One memorable day this October, I came to work at 6 a.m. One hour later, I was verging on either a mental breakdown or running out of the store. Their presence disgusted me on every level. In typical form, each repulsive one of them made the same remarks as the previous customer. Paramountly, they had interrupted my smoking while a superior grocery store was right across the street. Attention Albertson's shoppers: by interrupting my train of thought, you have just traded in every good thing you've done. Their eyes seemed to tax my sanity and pierce me. Their skin looked hideous.
When you see untolled thousands of people all doing and saying the same things, you fully realize that nobody is special. With the possible exception of well-assed women, we are all visually offensive. The masses are clueless, dirty and unworthy. When I was a waiter, at least people served some function in my world. These perhaps irrational thoughts bumrushed me that morning. I was disgusted to the point of freaking out. A swirling aura of sorts familiar from previous workdays environed me. I became beside myself and felt a bit consumed. I sensed a soupcon of disorientation that I first experienced at work seven years ago.
At work three days later, the modest volume of customers drove me to the edge. The reverberations from their voices sounded like a farm animal being brutalized. I considered walking off the job. Either I was better than that or I didn't have the balls. I thought of subsequently staying in my bedroom for the forseeable future, perhaps venturing out only late at night. My roommate would be forbidden to speak to me or enter the bedroom.

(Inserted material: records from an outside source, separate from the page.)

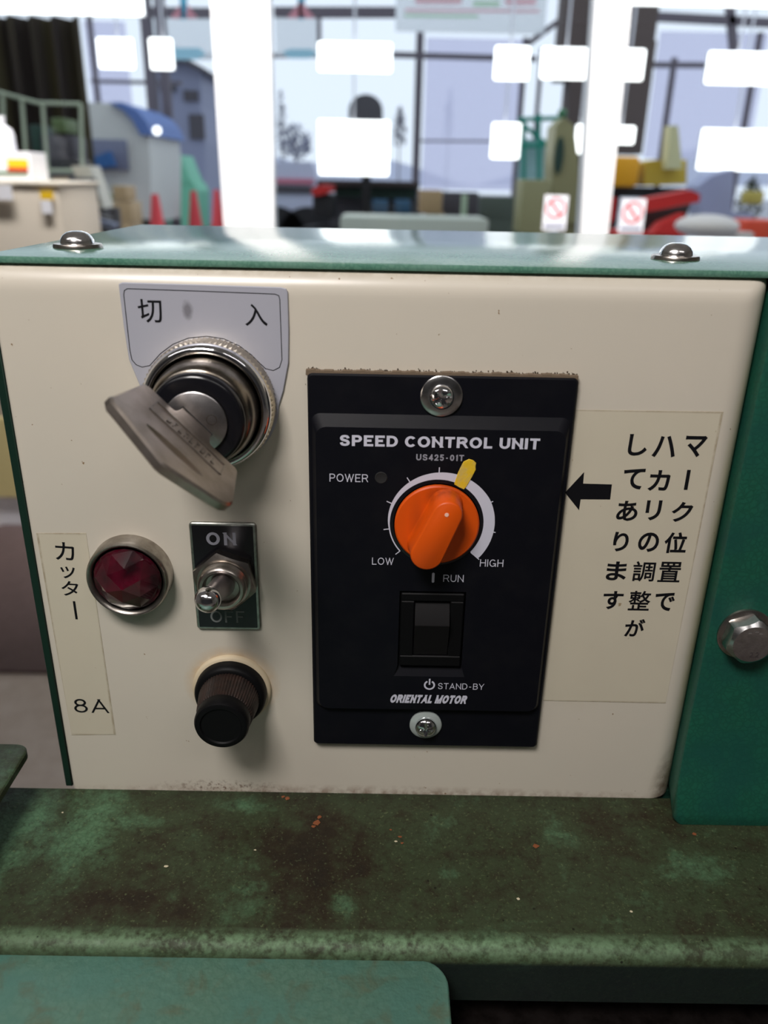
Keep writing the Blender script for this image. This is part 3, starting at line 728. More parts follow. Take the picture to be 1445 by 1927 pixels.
glyphs(lb, '入', zk(1038, 250).x, zk(1038, 250).z, -.6, h=4.7, bold=.006, thick=.05)
link('lettering', lb, M['ink'], ks, smooth=0)
bl = [(350, 578), (300, 588), (262, 572), (235, 540), (222, 480), (182, 120), (186, 92), (205, 80), (700, 97), (1160, 115), (1185, 125), (1192, 150), (1206, 540), (1190, 590), (1150, 610), (1100, 598), (1060, 560), (1010, 510), (930, 450), (830, 405), (720, 388), (600, 400), (500, 440), (420, 500), (350, 578)]
bmr = bmesh.new(); pts = [Vector((zk(*p).x, -.62, zk(*p).z)) for p in bl]
for i in range(len(pts)-1):
    a_, b_ = pts[i], pts[i+1]; d = (b_-a_).normalized(); n0 = Vector((-d.z, 0, d.x))*.09; e0 = d*.05
    bmr.faces.new([bmr.verts.new(p) for p in (a_-e0+n0, b_+e0+n0, b_+e0-n0, a_-e0-n0)])
link('legend_border', bmr, M['ink'], ks, smooth=0)
# knurled skirt
bm = bmesh.new(); seg = 160; rings = []
for k in range(9):
    y = -.6-k*.62; rr_ = []
    for i in range(seg):
        r = 14.35+(.32 if ((i+k) % 2 == 0) else -.1) if 0 < k < 8 else 14.2
        t = 2*math.pi*i/seg; rr_.append(bm.verts.new((KX+r*math.cos(t), y, KZ+r*math.sin(t))))
    rings.append(rr_)
_skin(bm, rings, seg, True, True); link('knurled_skirt', bm, M['knurl'], ks, smooth=20)
link('chrome_bezel', lathe(bmesh.new(), [(14.2, -5.5), (14.25, -6.1), (14.0, -6.9), (13.5, -7.5), (12.9, -7.75), (12.3, -7.6), (12.1, -7.0), (12.05, -5.6)], KX, KZ, 96, False, False), M['chrome'], ks, smooth=60)
link('inner_gap', lathe(bmesh.new(), [(12.06, -5.7), (0, -5.7)], KX, KZ, 64), M['dark'], ks)
link('barrel', lathe(bmesh.new(), [(11.6, -5.6), (11.6, -9.0), (11.2, -11.5), (10.6, -13.4), (10.0, -14.0), (0, -14.0)], KX, KZ, 96), M['gun'], ks, smooth=50)
link('black_collar', lathe(bmesh.new(), [(9.95, -13.9), (10.05, -15.6), (9.7, -16.4), (9.0, -16.7), (6.7, -16.7), (6.7, -16.0), (0, -16.0)], KX, KZ, 96), M['blackgloss'], ks, smooth=45)
SA = math.radians(46); sv = Vector((math.cos(SA), 0, -math.sin(SA))); nv_ = Vector((math.sin(SA), 0, math.cos(SA)))
def K(a_, y, n=0): return Vector((KX, y, KZ))+sv*a_+nv_*n
cyl = bmesh.new(); lathe(cyl, [(6.55, -15.9), (6.55, -17.3), (6.3, -17.5), (0, -17.5)], KX, KZ, 72)
cl_ = link('lock_cylinder', cyl, M['face'], ks, smooth=40)
sl = bmesh.new(); loft(sl, [[K(-4.1, -17.4, -.55), K(4.1, -17.4, -.55), K(4.1, -17.4, .95), K(-4.1, -17.4, .95)], [K(-4.1, -17.56, -.55), K(4.1, -17.56, -.55), K(4.1, -17.56, .95), K(-4.1, -17.56, .95)]])
loft(sl, [[K(-.6, -17.4, -2.6), K(.6, -17.4, -2.6), K(.6, -17.4, 0), K(-.6, -17.4, 0)], [K(-.6, -17.56, -2.6), K(.6, -17.56, -2.6), K(.6, -17.56, 0), K(-.6, -17.56, 0)]])
link('keyway', sl, M['dark'], cl_, smooth=0)
c_ = Y(180+750/3.44, 520+930/3.44, -17.5); sm = bmesh.new()
for i in range(24):
    t0, t1 = 2*math.pi*i/24, 2*math.pi*(i+1)/24
    sm.faces.new([sm.verts.new((c_.x+r*math.cos(t), -17.53, c_.z+r*math.sin(t))) for r, t in ((1.1, t0), (1.1, t1), (.98, t1), (.98, t0))])
link('stamped_mark', sm, M['gun'], cl_, smooth=0)
# key
key = thing('key', 'flat nickel key left in the lock with its bow turned left', 'key', tuple(K(0, -30)))
outl = [(-11.7, -22.7), (11.9, -22.7), (12.6, -23.2), (14.5, -36.6), (14.2, -38.2), (13.2, -39.8), (11.8, -40.6), (.7, -45.1), (-.7, -45.1), (-11.8, -40.9), (-13.6, -40.4), (-14.5, -38.9), (-14.2, -37.4), (-12.4, -23.2)]
hol = [(6.9*math.cos(t)*1.0, -37.6+1.25*math.sin(t)*(1.0)) for t in [2*math.pi*i/20 for i in range(20)]]
bm = bmesh.new()
def side(n, k):
    V = [bm.verts.new(K(a_*(1-k), -33.5+(y+33.5)*(1-k*1.3), n)) for a_, y in outl]; Hh = [bm.verts.new(K(a_, y, n)) for a_, y in hol]
    E = []
    for L in (V, Hh):
        for i in range(len(L)): E.append(bm.edges.new((L[i], L[(i+1) % len(L)])))
    bmesh.ops.triangle_fill(bm, use_beauty=True, edges=E)
    return V, Hh
T_ = 1.15
Vf, Hf = side(T_, .035); Vb, Hb = side(-T_, .035)
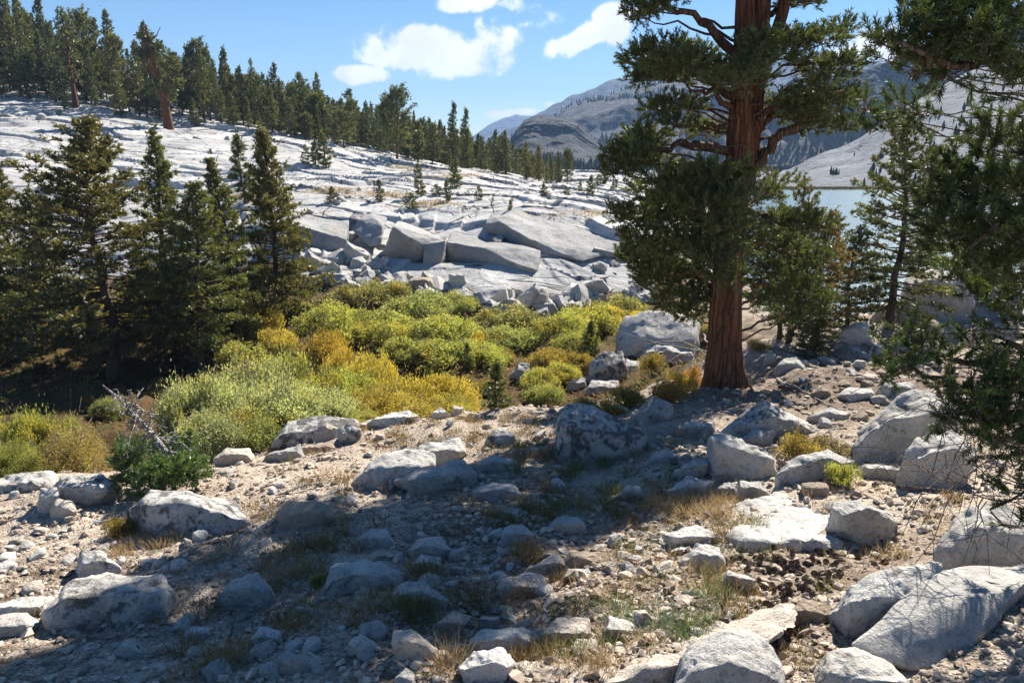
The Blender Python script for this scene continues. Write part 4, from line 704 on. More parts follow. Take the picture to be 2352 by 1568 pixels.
scatter(80, (380, 1300, 1150, 1568), RND + ANG[:3], .05, .26, 'stone', 'grey stone in the shaded dry grass', 'stone', 'stones in the shaded grass', [BLUE, GREY, WHITE], .15)
scatter(75, (1400, 2300, 800, 1150), RND + ANG[:4], .06, .34, 'stone', 'weathered stone on the needle litter around the big pine', 'stone', 'stones on the needle litter', [GREY, WHITE, BROWN], .2)
scatter(60, (1650, 2330, 1130, 1500), ANG + FLAT, .05, .22, 'stone', 'pale stone among the fallen cones', 'stone', 'stones among the fallen cones', [PINK, WHITE, BROWN], .1)
scatter(70, (1700, 2330, 785, 880), RND + FLAT, .10, .6, 'stone', 'flat pale stone on the level ground behind the big pine', 'stone', 'stones behind the big pine', [WHITE, GREY, PINK], .15)

# the 285 that show largest stand on their own, the smaller ones go with the gravel
SCAT.sort(key=lambda q: -q[0])
for q in SCAT[:285]: stone(*q[1:])
# gravel nobody could count
g = MB()
CHIP = [hull_rock(unit(rs.randn(11, 3)) * (1, rs.uniform(.6, 1), rs.uniform(.3, .7)), .02, 0, 1.8, .5, rs) for _ in range(14)]
for k in range(2600):
    u, v = (rs.uniform(1050, 1900), rs.uniform(1150, 1568)) if k < 1300 else ((rs.uniform(0, 1300), rs.uniform(960, 1560)) if k < 2000 else (rs.uniform(1400, 2340), rs.uniform(800, 1250)))
    if v < np.interp(u, [e[0] for e in EDGE], [e[1] for e in EDGE]) + 6 or under_rock(u, v) or (1600 < u < 1760 and v < 905): continue
    p = hit(u, v); s_ = (.012 + .062 * rs.rand() ** 2.4) * (p[1] / 6) ** .35; V_, F_ = CHIP[k % 14]; a = rs.uniform(0, 6.28); ca, sa = math.cos(a) * s_, math.sin(a) * s_
    g.add(np.stack([V_[:, 0] * ca - V_[:, 1] * sa, V_[:, 0] * sa + V_[:, 1] * ca, V_[:, 2] * s_ + V_[:, 0] * s_ * rs.uniform(-.3, .3)], -1) + p + (0, 0, .25 * s_), F_, rs.uniform(.2, .92))
for q in SCAT[285:]:
    me = q[1]; v_ = np.empty(len(me.vertices) * 3, np.float32); me.vertices.foreach_get('co', v_); f_ = np.empty(len(me.polygons) * 3, np.int32); me.polygons.foreach_get('vertices', f_)
    a = rs.uniform(0, 6.28); v_ = v_.reshape(-1, 3) * q[3] * .5; ca, sa = math.cos(a), math.sin(a); g.add(np.stack([v_[:, 0] * ca - v_[:, 1] * sa, v_[:, 0] * sa + v_[:, 1] * ca, v_[:, 2]], -1) + q[2], f_.reshape(-1, 3), rs.uniform(.4, .92))
rg = np.random.RandomState(5); n = 24000
az = rg.uniform(R_(-40), R_(40), n); r = np.exp(rg.uniform(math.log(3.2), math.log(19), n)); X = np.sin(az) * r; Yy = np.cos(az) * r
Z = height(X, Yy); ok = (Z > -5.0); clump = fbm(xyz(X * .8, Yy * .8, 77), 3) > -.18; ok &= clump
Vi, Fi = ICO[1]
base = [unit(Vi + .0) * (1 + .35 * rg.randn(len(Vi), 1) * .6) * (1, rg.uniform(.6, 1), rg.uniform(.4, .7)) for _ in range(10)]
for i in np.nonzero(ok)[0]:
    s = (.008 + .040 * rg.rand() ** 3.5) * (r[i] / 6) ** .45; a = rg.uniform(0, 6.28); b_ = base[i % 10] * s; ca, sa = math.cos(a), math.sin(a)
    g.add(np.stack([b_[:, 0] * ca - b_[:, 1] * sa, b_[:, 0] * sa + b_[:, 1] * ca, b_[:, 2]], -1) + (X[i], Yy[i], Z[i] + .2 * s), Fi, rg.rand())
m_, t, out = material('gravel'); rr_ = t.attr('rnd'); c1 = t.mix(t.ramp(rr_, .2, .9), (.27, .21, .16), (.54, .455, .37)); c1 = t.mix(t.ramp(rr_, .93, .94), c1, (.12, .11, .10))
principled(t, out, t.mix(t.ramp(t.noise(t.pos(), 70, 3), .5, .7, 0, .5), c1, (.2, .18, .16)), .92)
put('gravel', g.mesh('gravel'), m_, label='fine pale gravel strewn over the terrace', cat='gravel', kind='stuff')
# ------------------------------------------------------------------ plant materials
def leaf_mat(name, trans=.35, gloss=.08, vary=.45, rough=.45, tw=(1.25, 1.2, .6), autumn=0.0):
    m, t, out = material(name); oi = t.new('ShaderNodeObjectInfo'); r = t.attr('rnd')
    hsv = t.new('ShaderNodeHueSaturation'); t.put(hsv.inputs['Color'], oi.outputs['Color']); t.put(hsv.inputs['Value'], t.ramp(r, 0, 1, 1 - vary, 1 + vary, False))
    t.put(hsv.inputs['Hue'], t.ramp(t.math('FRACT', t.math('MULTIPLY', r, 7.3)), 0, 1, .485, .515, False)); c = hsv.outputs[0]
    if autumn:
        pp = t.pos(); c = t.mix(t.math('MULTIPLY', t.ramp(t.noise(pp, 1.1, 4, .65), .50, .66), autumn), c, (.46, .33, .06)); c = t.mix(t.math('MULTIPLY', t.ramp(t.noise(pp, .8, 3, .6, out=0), .40, .28), autumn * .8), c, (.17, .20, .08))
    d = t.new('ShaderNodeBsdfDiffuse'); t.put(d.inputs[0], c); tr = t.new('ShaderNodeBsdfTranslucent'); t.put(tr.inputs[0], t.mix(1.0, c, tw, 'MULTIPLY'))
    g = t.new('ShaderNodeBsdfGlossy'); g.inputs['Roughness'].default_value = rough; g.inputs['Color'].default_value = (.9, .95, .9, 1)
    a = t.new('ShaderNodeMixShader'); a.inputs[0].default_value = trans; t.l.new(d.outputs[0], a.inputs[1]); t.l.new(tr.outputs[0], a.inputs[2])
    b = t.new('ShaderNodeMixShader'); b.inputs[0].default_value = gloss; t.l.new(a.outputs[0], b.inputs[1]); t.l.new(g.outputs[0], b.inputs[2])
    t.l.new(b.outputs[0], out.inputs[0]); return m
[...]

I'm not always like this at work. Hints of these feelings are generally present, but the more pronounced lunacy comes in phases. I have always craved solitude. More precisely, I need time alone with my thoughts, preferably for hours each day. Some times more than others, I need to live in a world somehow created or enhanced by my thoughts. Some of these thoughts are fatalistic, self-destructive and possibly paranoid. Nevertheless, they are an integral part of my lifestyle. As a creative person, I believe this seemingly aimless cerebral barrage is to be embraced and glorified.
Through seven tornadic years of desperate cashiering, the general public has tested the limits of my psychological endurance. Although a vice to some, human interaction can be among the most grueling activities. Maybe keeping a shit job shouldn't be this difficult. Maybe I should get over myself. Surely every cashier is borderline miserable at work. Caged in my deteriorating checkstand, I'm just like every other worker; annoyed and dying to clock out. Unfortunately, I'll never be rich enough to work and live in the isolation I have always sought. Of course, it's not just me. How much do you really disagree with the first paragraph?